Provided entries:
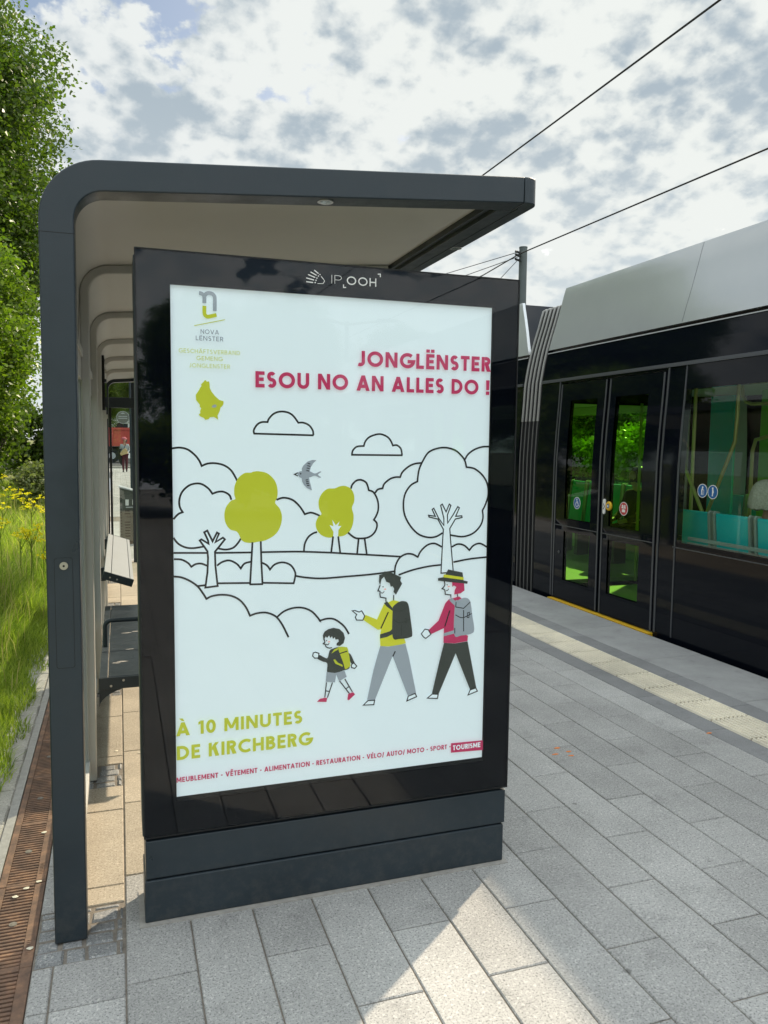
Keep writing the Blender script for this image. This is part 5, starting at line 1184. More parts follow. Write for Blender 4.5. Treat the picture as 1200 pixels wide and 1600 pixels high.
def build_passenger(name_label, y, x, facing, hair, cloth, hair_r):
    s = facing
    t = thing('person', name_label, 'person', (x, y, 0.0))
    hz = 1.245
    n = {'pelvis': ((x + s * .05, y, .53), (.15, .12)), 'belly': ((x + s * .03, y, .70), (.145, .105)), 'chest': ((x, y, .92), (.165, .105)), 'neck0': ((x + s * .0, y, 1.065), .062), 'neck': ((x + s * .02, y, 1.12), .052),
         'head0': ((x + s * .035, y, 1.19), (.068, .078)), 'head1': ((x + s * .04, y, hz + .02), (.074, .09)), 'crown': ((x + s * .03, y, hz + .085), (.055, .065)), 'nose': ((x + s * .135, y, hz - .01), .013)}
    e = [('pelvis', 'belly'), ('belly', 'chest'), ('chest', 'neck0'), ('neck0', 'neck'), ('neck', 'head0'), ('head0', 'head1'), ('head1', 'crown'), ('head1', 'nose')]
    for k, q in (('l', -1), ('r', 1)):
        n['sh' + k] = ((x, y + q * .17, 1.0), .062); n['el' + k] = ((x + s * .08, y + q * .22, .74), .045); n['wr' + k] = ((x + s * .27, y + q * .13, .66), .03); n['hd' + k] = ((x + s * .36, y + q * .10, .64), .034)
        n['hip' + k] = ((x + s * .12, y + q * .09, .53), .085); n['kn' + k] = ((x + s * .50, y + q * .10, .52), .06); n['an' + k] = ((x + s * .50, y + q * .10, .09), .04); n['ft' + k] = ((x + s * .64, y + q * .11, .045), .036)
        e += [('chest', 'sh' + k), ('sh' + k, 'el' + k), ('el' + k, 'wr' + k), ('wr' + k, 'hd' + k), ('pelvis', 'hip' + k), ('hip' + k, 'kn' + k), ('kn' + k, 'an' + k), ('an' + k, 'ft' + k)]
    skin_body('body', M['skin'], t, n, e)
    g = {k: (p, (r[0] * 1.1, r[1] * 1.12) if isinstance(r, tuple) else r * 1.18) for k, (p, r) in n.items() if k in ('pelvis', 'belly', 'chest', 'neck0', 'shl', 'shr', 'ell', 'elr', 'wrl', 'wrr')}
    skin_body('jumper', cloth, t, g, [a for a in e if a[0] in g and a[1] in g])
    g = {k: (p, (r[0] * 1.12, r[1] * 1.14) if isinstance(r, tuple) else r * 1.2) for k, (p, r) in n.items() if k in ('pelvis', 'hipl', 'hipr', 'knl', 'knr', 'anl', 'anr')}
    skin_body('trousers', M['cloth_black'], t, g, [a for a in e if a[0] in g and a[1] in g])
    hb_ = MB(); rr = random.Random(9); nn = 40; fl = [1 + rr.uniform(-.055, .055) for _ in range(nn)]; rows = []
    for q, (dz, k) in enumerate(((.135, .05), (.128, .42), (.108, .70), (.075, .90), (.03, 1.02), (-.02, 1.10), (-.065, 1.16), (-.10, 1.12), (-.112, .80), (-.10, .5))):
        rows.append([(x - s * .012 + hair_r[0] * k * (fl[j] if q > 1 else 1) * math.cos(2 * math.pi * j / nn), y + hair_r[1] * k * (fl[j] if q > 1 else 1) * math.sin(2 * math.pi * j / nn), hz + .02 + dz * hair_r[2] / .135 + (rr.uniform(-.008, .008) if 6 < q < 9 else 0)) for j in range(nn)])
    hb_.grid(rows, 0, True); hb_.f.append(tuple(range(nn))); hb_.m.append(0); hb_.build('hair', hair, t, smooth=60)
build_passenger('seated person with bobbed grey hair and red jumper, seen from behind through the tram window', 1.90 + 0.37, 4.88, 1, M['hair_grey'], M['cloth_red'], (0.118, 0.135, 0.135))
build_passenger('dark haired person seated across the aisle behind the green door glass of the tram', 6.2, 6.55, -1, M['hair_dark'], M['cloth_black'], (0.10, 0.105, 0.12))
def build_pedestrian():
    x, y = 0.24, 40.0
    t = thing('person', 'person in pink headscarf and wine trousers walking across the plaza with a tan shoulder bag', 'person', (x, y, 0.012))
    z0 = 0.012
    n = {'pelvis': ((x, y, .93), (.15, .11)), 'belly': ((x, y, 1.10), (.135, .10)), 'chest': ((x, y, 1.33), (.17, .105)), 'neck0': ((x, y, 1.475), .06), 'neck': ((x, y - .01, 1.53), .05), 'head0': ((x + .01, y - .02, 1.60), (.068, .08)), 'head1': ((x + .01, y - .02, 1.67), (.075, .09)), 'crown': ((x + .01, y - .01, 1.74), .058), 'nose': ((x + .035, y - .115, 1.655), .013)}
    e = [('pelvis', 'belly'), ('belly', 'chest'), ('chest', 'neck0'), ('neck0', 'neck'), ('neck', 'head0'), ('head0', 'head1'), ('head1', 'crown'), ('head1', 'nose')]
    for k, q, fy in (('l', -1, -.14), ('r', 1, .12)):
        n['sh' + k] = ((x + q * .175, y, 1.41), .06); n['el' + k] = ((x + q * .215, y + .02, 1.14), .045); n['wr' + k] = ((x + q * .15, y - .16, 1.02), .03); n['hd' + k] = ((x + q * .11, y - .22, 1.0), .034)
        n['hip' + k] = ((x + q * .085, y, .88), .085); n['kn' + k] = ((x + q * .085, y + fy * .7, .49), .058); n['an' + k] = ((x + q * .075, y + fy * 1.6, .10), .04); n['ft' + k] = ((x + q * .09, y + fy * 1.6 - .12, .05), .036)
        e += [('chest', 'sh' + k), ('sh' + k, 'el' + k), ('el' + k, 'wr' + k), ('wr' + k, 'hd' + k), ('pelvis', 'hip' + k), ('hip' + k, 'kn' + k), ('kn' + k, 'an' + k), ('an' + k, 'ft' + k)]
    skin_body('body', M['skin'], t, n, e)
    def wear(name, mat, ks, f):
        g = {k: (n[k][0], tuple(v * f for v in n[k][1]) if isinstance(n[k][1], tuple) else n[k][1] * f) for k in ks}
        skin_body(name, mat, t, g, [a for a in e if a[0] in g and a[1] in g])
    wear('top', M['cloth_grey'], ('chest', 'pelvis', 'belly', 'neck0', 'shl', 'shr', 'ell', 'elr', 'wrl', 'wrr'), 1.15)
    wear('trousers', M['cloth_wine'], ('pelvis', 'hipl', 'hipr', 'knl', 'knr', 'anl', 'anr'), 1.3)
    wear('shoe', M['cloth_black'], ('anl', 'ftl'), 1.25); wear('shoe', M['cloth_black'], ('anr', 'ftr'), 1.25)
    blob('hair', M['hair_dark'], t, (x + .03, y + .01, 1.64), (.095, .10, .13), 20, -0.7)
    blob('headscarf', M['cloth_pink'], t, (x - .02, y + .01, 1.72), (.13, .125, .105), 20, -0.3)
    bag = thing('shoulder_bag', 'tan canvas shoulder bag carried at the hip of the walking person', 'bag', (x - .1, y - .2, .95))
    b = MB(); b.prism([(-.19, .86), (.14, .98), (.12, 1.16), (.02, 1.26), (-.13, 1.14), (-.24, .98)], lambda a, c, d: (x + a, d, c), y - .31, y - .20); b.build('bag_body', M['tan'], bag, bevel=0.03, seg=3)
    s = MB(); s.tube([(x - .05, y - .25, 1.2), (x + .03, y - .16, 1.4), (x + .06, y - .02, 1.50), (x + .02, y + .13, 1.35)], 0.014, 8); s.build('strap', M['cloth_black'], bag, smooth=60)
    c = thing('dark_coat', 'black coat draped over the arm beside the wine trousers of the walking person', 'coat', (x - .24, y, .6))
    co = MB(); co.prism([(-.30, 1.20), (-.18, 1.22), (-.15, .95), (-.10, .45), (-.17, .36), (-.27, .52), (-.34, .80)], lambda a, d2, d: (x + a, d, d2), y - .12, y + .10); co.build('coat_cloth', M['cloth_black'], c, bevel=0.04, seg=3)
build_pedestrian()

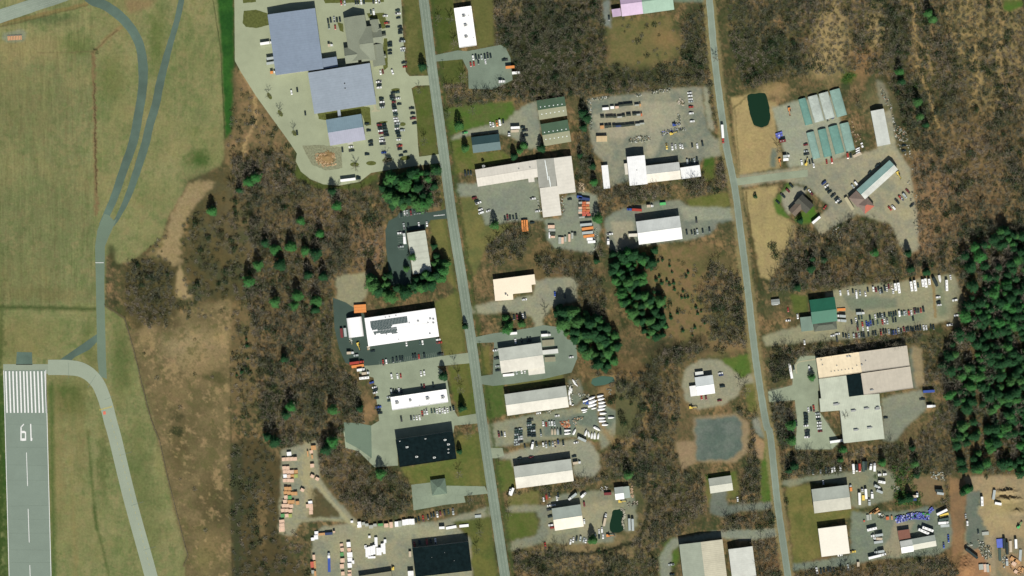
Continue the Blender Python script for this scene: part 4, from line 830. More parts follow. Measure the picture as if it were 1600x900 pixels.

Problem to work on: Which lines contain the word "pixels"? Copy each of them.

Solution:
Keep writing the Blender script for this image. This is part 5, starting at line 1184. More parts follow. Write for Blender 4.5. Treat the picture as 1200 pixels wide and 1600 pixels high.
Continue the Blender Python script for this scene: part 4, from line 830. More parts follow. Measure the picture as if it were 1600x900 pixels.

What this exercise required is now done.